The (US) Investigative Reporters and Editors have announced the winners of their 2005 awards for investigative journalism. The FOI award went to the state political reporter for the Small Newspaper Group in Illinois, Scott Reeder for a series of reports, “The Hidden Cost of Tenure”, which reviewed accountability for teacher performance in the public education system. Reeder found that poor performance had not been addressed satisfactorily.
Reeder spent 6 months on the story which involved 1500 FOI applications to 900 entities (local school boards for the most part). It took 2 months to police the processing of the applications.
The series has had a strong reaction in Illinois and has led to the introduction of a bill into state congress designed to require greater accountability for poor teacher performance.
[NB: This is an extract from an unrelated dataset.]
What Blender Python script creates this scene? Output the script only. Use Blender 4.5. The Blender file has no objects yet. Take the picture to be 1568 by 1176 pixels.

In a final editorial he makes some suggestions: it shouldn’t take a reporter 6 months to get information about systemic issues such as teacher performance. It should be collected by the state and offered to the public as an accountability report card each year.
While there is room for disagreement about answers to the challenges of improving educations systems, there should only be one standard regarding openness and accountability for performance: the public has a right to know how money is spent and what it achieved as a result.
It would be interesting if the Reeder series was duplicated here and to see what comparisons might emerge.
On the FOI front, according to the judge's notes Reeder had a 100% success rate in his FOI applications but this isn't the impression given by the content of the articles.